Well, If You Must: This has not always been the case.  I received the assignment to photograph at a landmark mansion that was the venue for a lecture/fundraiser.  As always, I did some research into the estate's history, and I was most impressed. It  was first occupied in 1916 by an heiress to a major railroad fortune. When I checked in with my contact, I received a forwarded quotation from the event sponsors:
  • (Contact) will meet the photographer  in the courtyard and stay with him at all times. He’s free to take his pictures and then can leave since the only rooms that will be open at first are the Salon (coffee served) and the ballroom (lecture).
  • Any text written with the photo should emphasize (event sponsors) not the (foundation) site specifically, just that (event sponsors) hosted an event at the (foundation).  The publicity is for us not for the (foundation).
This is the first time I've ever been sent so restrictive a set of guidelines and had considered cancelling the shot on principle, but I had made a commitment to my editor and my contact to show up,  and my reputation for reliability was more important than the dismissive attitude of the event sponsor. I think my contact was a bit put off by the wording, and forwarded the message as a way of distancing herself from the event sponsors.

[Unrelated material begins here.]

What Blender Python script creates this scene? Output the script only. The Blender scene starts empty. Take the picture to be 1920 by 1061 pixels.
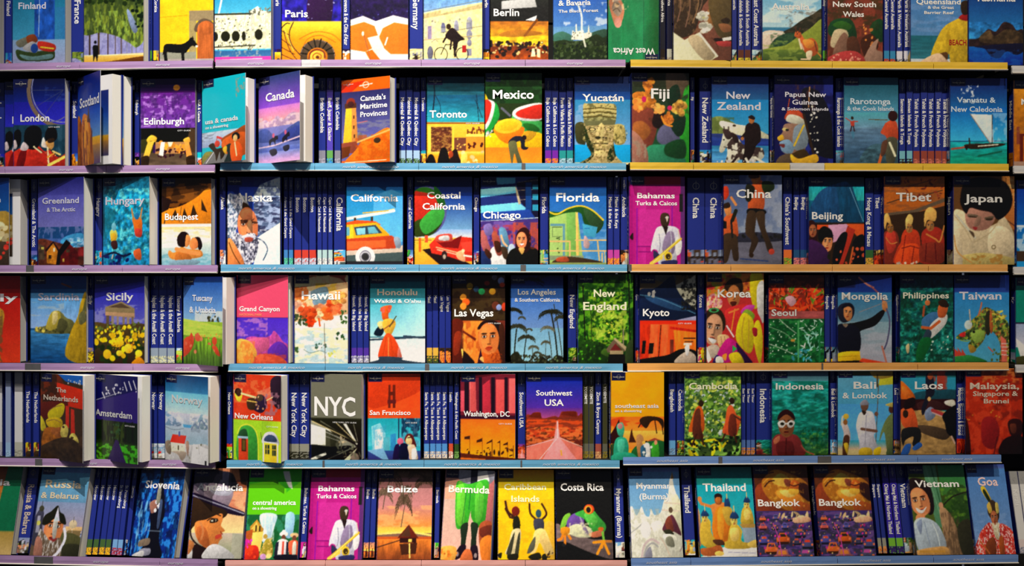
import bpy, math, re
import numpy as np
from mathutils import Vector, Matrix

SC = bpy.context.scene
COL = SC.collection
# ---------------------------------------------------------------- camera, world, lights, exposure
MM = 0.0012            # metres per photo pixel at the plane of the book fronts
DIST = 2.2             # camera to that plane
cam_data = bpy.data.cameras.new('camera'); cam = bpy.data.objects.new('camera', cam_data); COL.objects.link(cam)
cam.location = (0, -DIST, 0); cam.rotation_euler = (math.pi/2, 0, 0)
cam_data.sensor_width = 36; cam_data.lens = 36*DIST/(1920*MM); cam_data.clip_start = .05
SC.camera = cam
SC.view_settings.view_transform = 'Standard'; SC.view_settings.look = 'None'
SC.view_settings.gamma = 1; SC.view_settings.use_curve_mapping = False; SC.view_settings.exposure = 0.0
W = bpy.data.worlds.new('world'); SC.world = W; W.use_nodes = True
W.node_tree.nodes['Background'].inputs[0].default_value = (.75, .8, 1, 1)
W.node_tree.nodes['Background'].inputs[1].default_value = .11
def spot(name, loc, target, power, size_deg, blend, radius, colour):
    l = bpy.data.lights.new(name, 'SPOT'); l.energy = power; l.spot_size = math.radians(size_deg); l.spot_blend = blend
    l.shadow_soft_size = radius; l.color = colour
    o = bpy.data.objects.new(name, l); COL.objects.link(o); o.location = loc
    o.rotation_euler = (Vector(target)-Vector(loc)).to_track_quat('-Z', 'Y').to_euler(); return o
spot('shop_spotlight', (-.44, -1.55, 2.9), (-.44, 0, .08), 620, 38, 1, .014, (1, .94, .86))
spot('shop_spotlight', (.40, -2.3, 2.7), (.42, 0, -.12), 270, 56, 1, .03, (1, .87, .68))
spot('shop_spotlight', (1.5, -2.2, 2.7), (1.05, 0, 0), 145, 50, 1, .03, (1, .86, .64))
spot('shop_spotlight', (-.95, -1.9, 2.9), (-1.05, 0, -.05), 105, 46, 1, .03, (1, .88, .84))

# ---------------------------------------------------------------- drawing helpers for the printed covers
PW, PH = 176, 264                      # drawing raster, two samples per mesh cell
YY, XX = np.mgrid[0:PH, 0:PW]
UU = (XX+.5)/PW*100; VV = (YY+.5)/PH*150
def hexc(s):
    a = 1.0
    if '/' in s: s, a = s.split('/'); a = float(a)
    return np.array([int(c, 16)/15 for c in s[:3]]), a
def noise(rng, sx, sy):
    out = np.zeros((PH, PW)); tot = 0
    for k, amp in ((1, 1), (.5, .55), (.25, .3)):
        ax, ay = max(sx*k, .8), max(sy*k, .8)
        g = rng.random((int(150/ay)+3, int(100/ax)+3))
        fx = UU/ax; fy = VV/ay; ix = fx.astype(int); iy = fy.astype(int); fx = fx-ix; fy = fy-iy
        fx = fx*fx*(3-2*fx); fy = fy*fy*(3-2*fy)
        out += amp*((g[iy, ix]*(1-fx)+g[iy, ix+1]*fx)*(1-fy)+(g[iy+1, ix]*(1-fx)+g[iy+1, ix+1]*fx)*fy); tot += amp
    return out/tot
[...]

The shot was made, submitted, and finally published. And yes, I got over it...
Photo #1
The One That Got Away:  I was photographing a toy give-away at a local charity. Under these circumstances, I normally don't photograph children, since accepting a gift from a charity may be seen as an unwanted intrusion. However, this child started playing with one of the Hula Hoops, and he responded well to my suggestion to "show some attitude" (Photo #1). I decided to shoot first, and ask questions later. Since he wasn't clinging to an adult, I assumed that he was the child of an adult volunteer. 

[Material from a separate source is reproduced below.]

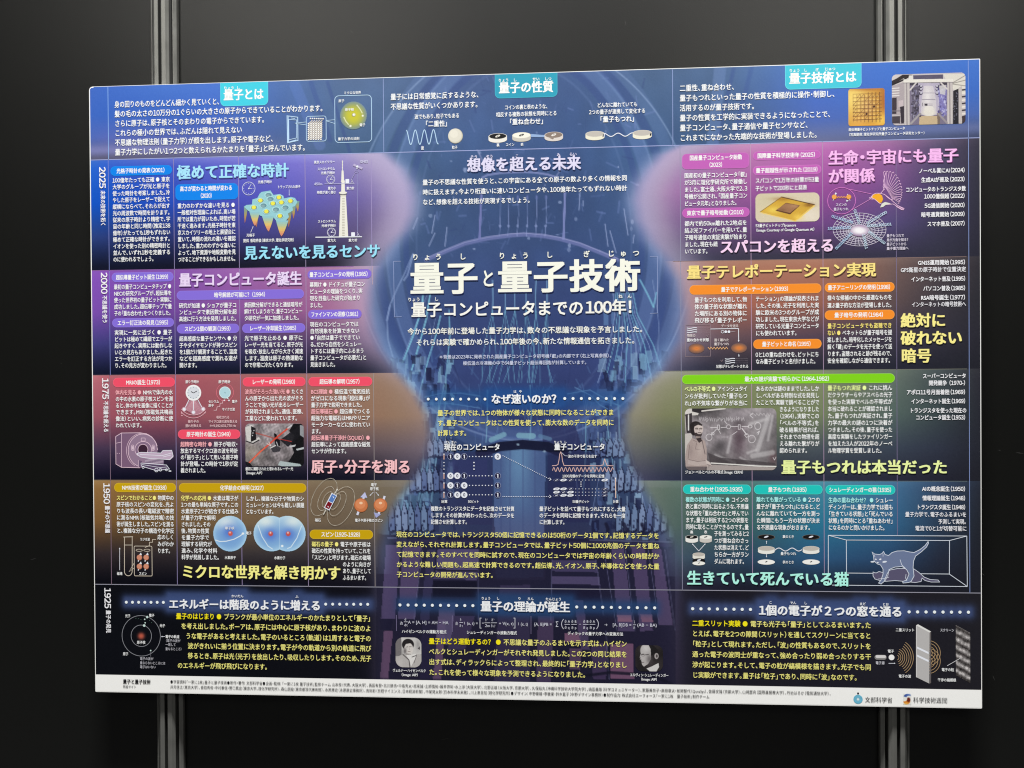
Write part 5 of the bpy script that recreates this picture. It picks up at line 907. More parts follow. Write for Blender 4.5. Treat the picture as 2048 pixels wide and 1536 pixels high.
AR = (186, 156, 116)
for r_ in (5, 9, 13, 17, 21.5, 26, 30.5, 35): k.line(arc(1793, 1315, r_*.96, r_*1.02, -58 if r_ > 18 else -70, 58 if r_ > 18 else 70, 18), 1, AR)
for cy in (1306, 1322):
    for r_ in (7, 13, 19, 24.5): k.line(arc(1858, cy, r_*.92, r_, -88, 88, 20), 1, AR)
k.poly([(1832, 1250.5), (1836, 1248.5), (1862, 1263), (1859, 1265)], (232, 232, 230)); k.poly([(1859, 1265), (1862, 1263), (1862, 1366), (1859.5, 1367)], (104, 98, 98)); k.poly([(1832, 1250.5), (1859, 1265), (1858.5, 1367), (1832, 1354)], (190, 188, 188)); k.poly([(1832, 1250.5), (1833.5, 1251.3), (1833.5, 1354.8), (1832, 1354)], (222, 220, 220))
k.poly([(1834, 1293), (1857, 1304), (1857, 1308), (1834, 1297)], W1); k.poly([(1834, 1309), (1857, 1320), (1857, 1324), (1834, 1313)], W1)
k.rrect(1749, 1309.5, 1773, 1319.5, 4.8, (140, 138, 138)); k.rrect(1751, 1310, 1772, 1316, 3, (224, 222, 222)); k.ell(1783, 1314.7, 5.6, 5.6, (250, 250, 250)); arrow(k, (1777, 1326.5), (1790, 1326.5), 1, W1, 2); done(k)
def paint(pc):
    X, Y = pc.X, pc.Y; t = Y-(X-1912)*.55; pc.C[...] = 118; pc.C[..., 1:] -= 4; pc.C = pc.C+(58*np.cos((t-1262)/12.6*2*math.pi*.80))[..., None]; pc.noise(2.0, .16, 3); pc.grain(26)
def para_mask(x, y, w, h): return (y > 0.55*x+1) & (y < h-0.55*(w-x)-1)
patch('screen_drawing', POSTER, 1911.5, 1249, 1940.5, 1367, .55, paint, mask=para_mask, depth=0.00018, label='speckled grey screen with slanting stripes')
k = art('leader_line', None, 0.0003); k.line([(1894, 1331.5), (1921, 1316)], 1, (222, 222, 226)); done(k)
# footer emblems
k = art('ministry_emblem', 'round pale blue emblem with a dark dot above'); k.ell(1716, 1398.5, 9, 9, (92, 182, 214))
for i in range(24): t = i*math.pi/12; k.line([(1716+2.6*math.cos(t), 1398.5+2.6*math.sin(t)), (1716+8.4*math.cos(t), 1398.5+8.4*math.sin(t))], .5, (146, 206, 228))
k.ell(1716, 1398.5, 2.4, 2.4, (228, 244, 248)); k.ell(1716, 1386.5, 1.9, 1.9, (20, 24, 40)); done(k)
def paint(pc):
    pc.C[...] = (236, 238, 234); pc.ell(1814.5, 1393, 7, 5.2, (62, 88, 160), 1, 1.2); pc.glow(1817, 1390, 4, 3, (110, 140, 206), .8); pc.ell(1818.5, 1396, 6.5, 4.6, (236, 238, 234), 1, 1.2)
    pc.ell(1813.5, 1402.5, 6.8, 5.8, (224, 136, 48), 1, 1.4); pc.ell(1817, 1399.5, 3.6, 4.6, (110, 40, 28), 1, 2); pc.ell(1808.5, 1398, 5.6, 4.6, (236, 238, 234), 1, 1.4); pc.glow(1812, 1407, 4, 2, (246, 196, 90), .8)
patch('week_emblem', POSTER, 1806, 1387, 1822.5, 1409.5, .4, paint, depth=0.00018, label='small blue and orange swirl emblem')

# ------------------------------------------------------------------ lettering
WH = (252, 254, 255)
def row(k, x0, y, x1, txt, h, w='m', col=WH, lead=None, em=None):
    # one line: left end, height of its middle there, right end (None: natural width), glyph height in photo pixels
    u, v = P(x0, y); s_ = PXM(x0, y)
    width = None if x1 is None else P(x1, y)[0]-u
    return k.text(txt, u, v, (em or h*0.96)*s_, h*s_, width, w, col, lead)
def para(x0, y0, y1, x1, h, lines, w='m', col=WH, lead=None, name='body_text', depth=0.00030, em=None):
    # a justified block: first and last line heights at the left edge; a line may carry its own right edge / left edge
    k = Ink(); n = len(lines); U0, V0 = P(x0, y0); _, V1 = P(x0, y1); U1 = P(x1, y0)[0]; s_ = PXM(x0, (y0+y1)/2)
    def nat(t): return sum(glyph(c)[2] for c in t if c not in '<>')
    full = [U1-U0 for L in lines if isinstance(L, str)]
    ks = []
    for L in lines:
        if isinstance(L, str): ks.append((U1-U0)/nat(L))
    e = em*s_ if em else (sorted(ks)[len(ks)//2] if ks else h*0.95*s_)
    for i, L in enumerate(lines):
        v = V0+(V1-V0)*(i/(n-1) if n > 1 else 0); u = U0; width = U1-U0; t = L
        if not isinstance(L, str):
            t = L[0]
            if len(L) == 1: width = None
            elif len(L) == 2: width = P(L[1], y0)[0]-u
            else: u = P(L[1], y0)[0]; width = P(L[2], y0)[0]-u
        k.text(t, u, v, min(e, h*s_*1.02), h*s_, width if width else nat(t)*e, w, col, lead)
    return k.build(name, POSTER, depth)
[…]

When I finished shooting, I asked him if his Mother or Father was here, he said "Yes", and pointed them out. I went over and introduced myself, and asked if I could submit the photo for possible publication. When I told her I would need her son's name, Mom hesitated, and declined the offer. I gotta tell you, my heart sank. True, I could have insisted that I had the "right" to make the photograph, but any attempt of argue my case had the potential for some hurt feelings.

I still thought the concept was good, so I set about trying to duplicate it. As it turned out, the event supervisor remembered me from other photos I had made at the facility, and as we started to talk, I found out that his own grandson was volunteering. I showed him my now unusable photo, and asked for permission to use his grandson as a model for a second attempt. Austin (at the left) was reluctant to do it, but agreed to do it if his friend Johnny (right) could join him.
Photo #2
I knew that they needed to be staggered to add some depth to the photo. Instead of choosing the "front man", I asked the two to decide for themselves, using "Rock, Paper, Scissors" to determine who stood in front. This being settled, that started hooping, and I started shooting. The second shot (Photo #2) managed to salvage the flavor of the event,  but the first image was the better shot. But since I couldn't use it, a little improvisation was called for.